Jail recertified despite overcrowding problems


Photo by Abby Morris
Melody Gregory, a detention facility specialist with the Tennessee Corrections Institute (TCI), met with members of the Jail Task Force Tuesday night. The Carter County JailÕs TCI certification has been extended for another year despite overcrowding at the jail.

By Abby Morris
Star Staff
amorris@starhq.com
A detention facility specialist with the Tennessee Corrections Institute reported to members of the Carter County Jail Task Force at a meeting Tuesday night that she will recommend TCI certification of the jail be extended for another year, despite continuing problems at the facility such as extreme overcrowding, citing that progress had been made in bringing the facility into compliance with TCI standards.
Melody Gregory has been doing TCI inspections of the Carter County Jail since 1999, and she reported to members of the task force that overcrowding has been a continuing problem at the facility. She said records indicated that it had been a problem in the past as well. Overcrowding has gotten worse since last year's jail inspection, Gregory said. "Over the weekend there were 246 inmates in a 91 capacity jail. That's sad," she said.
Gregory stated that County Mayor Dale Fair and Carter County Sheriff John Henson and his staff have made progress in getting the overcrowding problem, as well as other issues preventing the jail from complying with TCI standards, solved. "I will say that Mr. Fair has put forth a wonderful effort, more of an effort than has been put forth since I have been here," Gregory said. "Sheriff Henson has worked his employees to death trying to comply with these standards and improve the situation. His employees and him have went above and beyond the call of duty."
It was the efforts of Fair, Henson and the Carter County Sheriff's Department to finding a permanent solution to the problem that convinced Gregory to recommend the jail be certified another year, she said.

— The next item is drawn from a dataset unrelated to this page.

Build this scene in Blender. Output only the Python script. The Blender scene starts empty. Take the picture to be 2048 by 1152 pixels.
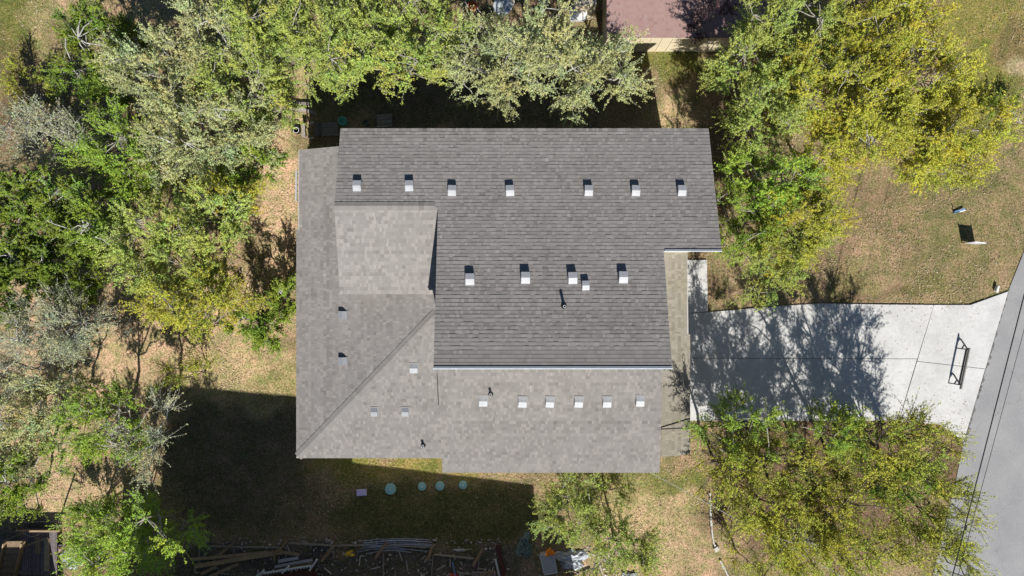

Currently, the architectural firm Barge, Waggoner, Sumner and Cannon, Inc. is completing a needs assessment study of the facility. The firm has a local office in Blountville. The county commission appropriated $23,500 in July for the study, which will determine the best course of action to deal with not only overcrowding but also structural deterioration.
Representatives from BWSC attended the meeting and reported that the four-part study is nearly at the midpoint of completion, and they anticipate being able to report the full findings of the study to the task force at its November meeting.
Gregory advised members of the task force that, while the study is going on, members need to find ways to temporarily alleviate overcrowding at the jail, which is at 2 1/2 times its certified capacity. She reported to members that the overcrowding situation increases the county's liability for injuries of inmates or an assault of a jail employee by an inmate.
"The only thing I ask is, if at all possible, to look into some temporary housing," Gregory said. She suggested that the task force consider using other buildings which the county owns to temporarily house inmates serving short sentences, or talk to judges to see if some minor misdemeanor sentences could be changed to community service instead of jail time.
Fair said he is researching a company that rents temporary inmate storage facilities which are prefabricated and would be set up on county property. He stated that he did not have many details on the program yet, but that he was continuing to look into it.
"Anything you use (to house inmates) that is temporary has to comply with the standards," Gregory advised Fair.
Jason Cody, county finance director, told Gregory he has been working with the jail staff and is considering returning state inmates currently housed at the Carter County Jail to the state's custody in order to alleviate some of the overcrowding. He also reported that the county is considering checking with other area detention facilities to see if they have space available and, if so, if they would be willing to enter a contract to temporarily house some of the inmates in order to help ease crowding until a permanent solution can be reached.